• _Task to carry out_
Your task is to copy each line that has the word "flatwall".

• _Source data_
※ ※ ※
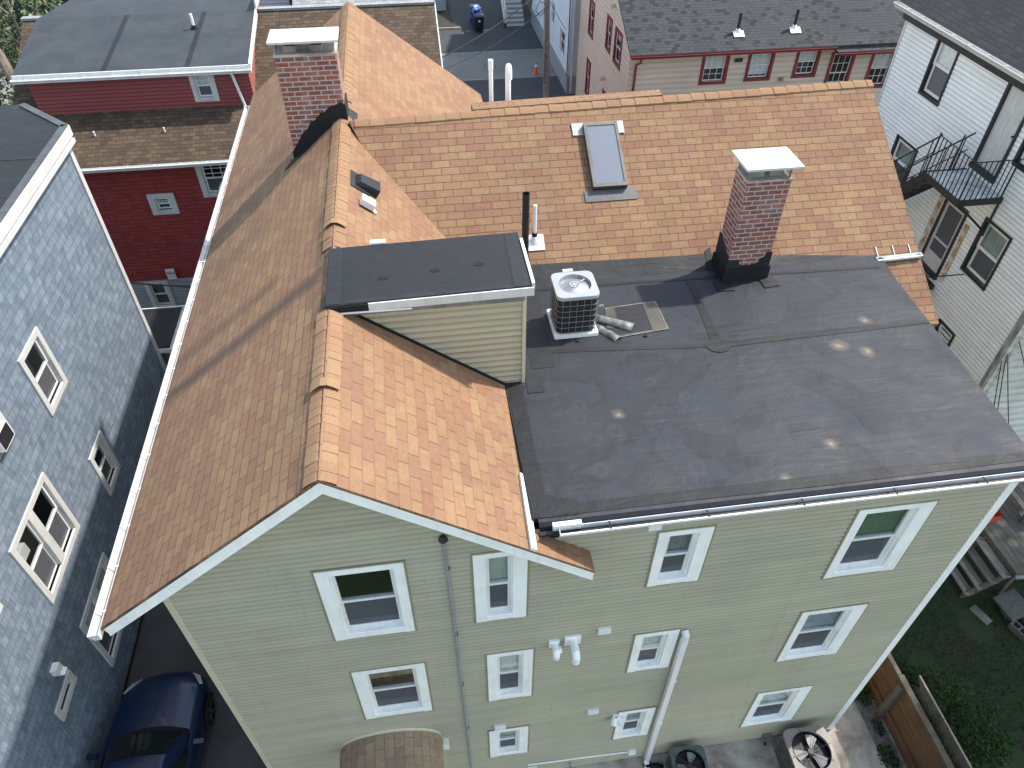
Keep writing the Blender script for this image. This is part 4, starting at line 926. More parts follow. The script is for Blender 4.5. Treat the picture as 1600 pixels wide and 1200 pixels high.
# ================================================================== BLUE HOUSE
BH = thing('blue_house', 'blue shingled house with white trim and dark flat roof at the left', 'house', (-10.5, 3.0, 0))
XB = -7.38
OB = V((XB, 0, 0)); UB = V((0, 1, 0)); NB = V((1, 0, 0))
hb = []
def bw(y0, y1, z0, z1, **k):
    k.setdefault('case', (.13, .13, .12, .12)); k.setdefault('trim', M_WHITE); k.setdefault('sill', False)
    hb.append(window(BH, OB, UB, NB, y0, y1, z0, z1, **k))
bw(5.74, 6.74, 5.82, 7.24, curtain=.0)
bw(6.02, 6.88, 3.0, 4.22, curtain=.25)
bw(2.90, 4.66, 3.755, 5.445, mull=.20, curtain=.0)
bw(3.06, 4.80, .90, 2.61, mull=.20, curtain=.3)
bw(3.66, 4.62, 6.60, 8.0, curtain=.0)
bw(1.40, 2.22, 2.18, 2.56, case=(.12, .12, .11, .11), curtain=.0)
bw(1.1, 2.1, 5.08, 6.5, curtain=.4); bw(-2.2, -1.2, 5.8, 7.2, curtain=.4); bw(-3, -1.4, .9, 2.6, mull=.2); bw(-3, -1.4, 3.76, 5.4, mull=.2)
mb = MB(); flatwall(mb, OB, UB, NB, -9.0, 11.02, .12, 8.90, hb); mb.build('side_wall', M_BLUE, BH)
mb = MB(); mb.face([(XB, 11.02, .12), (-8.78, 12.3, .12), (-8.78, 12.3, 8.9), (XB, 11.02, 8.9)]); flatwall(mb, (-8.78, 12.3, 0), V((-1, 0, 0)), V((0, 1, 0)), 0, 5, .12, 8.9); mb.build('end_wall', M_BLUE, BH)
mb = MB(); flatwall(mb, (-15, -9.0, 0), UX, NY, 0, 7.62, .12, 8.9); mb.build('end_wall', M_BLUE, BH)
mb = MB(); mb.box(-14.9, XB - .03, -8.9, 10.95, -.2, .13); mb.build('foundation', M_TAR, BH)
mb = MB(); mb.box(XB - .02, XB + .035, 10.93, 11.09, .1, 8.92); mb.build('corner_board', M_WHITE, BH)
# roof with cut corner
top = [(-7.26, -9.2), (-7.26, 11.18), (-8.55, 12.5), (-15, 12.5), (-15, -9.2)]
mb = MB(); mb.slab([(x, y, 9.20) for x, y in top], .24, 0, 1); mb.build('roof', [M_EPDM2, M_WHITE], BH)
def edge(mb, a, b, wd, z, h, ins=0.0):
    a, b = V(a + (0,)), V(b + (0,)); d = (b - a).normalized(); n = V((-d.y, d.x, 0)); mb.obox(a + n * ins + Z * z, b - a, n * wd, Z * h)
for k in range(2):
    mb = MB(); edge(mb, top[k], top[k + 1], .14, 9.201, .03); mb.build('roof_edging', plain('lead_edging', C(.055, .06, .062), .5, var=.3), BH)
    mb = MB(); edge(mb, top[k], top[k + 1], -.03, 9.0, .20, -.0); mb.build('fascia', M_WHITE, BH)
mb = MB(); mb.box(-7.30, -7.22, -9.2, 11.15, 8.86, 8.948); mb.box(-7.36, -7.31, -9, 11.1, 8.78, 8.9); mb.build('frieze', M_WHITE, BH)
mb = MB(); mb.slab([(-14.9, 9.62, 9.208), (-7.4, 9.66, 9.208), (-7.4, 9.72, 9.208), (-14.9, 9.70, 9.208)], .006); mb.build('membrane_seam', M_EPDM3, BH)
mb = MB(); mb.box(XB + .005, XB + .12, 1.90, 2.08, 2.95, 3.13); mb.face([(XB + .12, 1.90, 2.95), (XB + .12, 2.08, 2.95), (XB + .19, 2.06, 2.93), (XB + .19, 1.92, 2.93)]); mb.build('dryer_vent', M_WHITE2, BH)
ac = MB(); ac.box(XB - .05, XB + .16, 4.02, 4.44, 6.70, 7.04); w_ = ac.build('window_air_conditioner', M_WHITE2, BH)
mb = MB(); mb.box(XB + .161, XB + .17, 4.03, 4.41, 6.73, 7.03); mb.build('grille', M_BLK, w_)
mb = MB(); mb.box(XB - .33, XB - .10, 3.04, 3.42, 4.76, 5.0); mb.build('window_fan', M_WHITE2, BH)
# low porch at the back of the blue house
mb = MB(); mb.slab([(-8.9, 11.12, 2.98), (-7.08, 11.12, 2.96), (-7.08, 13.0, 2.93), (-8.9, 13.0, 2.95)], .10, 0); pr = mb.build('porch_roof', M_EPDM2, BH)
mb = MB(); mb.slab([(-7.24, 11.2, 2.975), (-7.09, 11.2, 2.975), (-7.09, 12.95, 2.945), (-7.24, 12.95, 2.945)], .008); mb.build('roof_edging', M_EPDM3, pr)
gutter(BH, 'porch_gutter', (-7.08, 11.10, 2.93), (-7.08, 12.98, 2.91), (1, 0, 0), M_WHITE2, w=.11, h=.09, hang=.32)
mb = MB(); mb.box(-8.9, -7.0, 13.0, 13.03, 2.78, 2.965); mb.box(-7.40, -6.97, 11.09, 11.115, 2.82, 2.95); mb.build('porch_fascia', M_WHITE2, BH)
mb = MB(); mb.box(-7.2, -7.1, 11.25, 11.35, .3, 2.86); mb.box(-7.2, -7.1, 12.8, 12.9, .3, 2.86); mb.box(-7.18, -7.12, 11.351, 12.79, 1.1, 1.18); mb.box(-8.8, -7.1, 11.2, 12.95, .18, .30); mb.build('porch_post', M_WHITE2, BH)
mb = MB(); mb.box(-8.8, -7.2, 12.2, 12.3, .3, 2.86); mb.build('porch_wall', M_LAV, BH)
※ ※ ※
• _Correct output_
mb = MB(); flatwall(mb, OB, UB, NB, -9.0, 11.02, .12, 8.90, hb); mb.build('side_wall', M_BLUE, BH)
mb = MB(); mb.face([(XB, 11.02, .12), (-8.78, 12.3, .12), (-8.78, 12.3, 8.9), (XB, 11.02, 8.9)]); flatwall(mb, (-8.78, 12.3, 0), V((-1, 0, 0)), V((0, 1, 0)), 0, 5, .12, 8.9); mb.build('end_wall', M_BLUE, BH)
mb = MB(); flatwall(mb, (-15, -9.0, 0), UX, NY, 0, 7.62, .12, 8.9); mb.build('end_wall', M_BLUE, BH)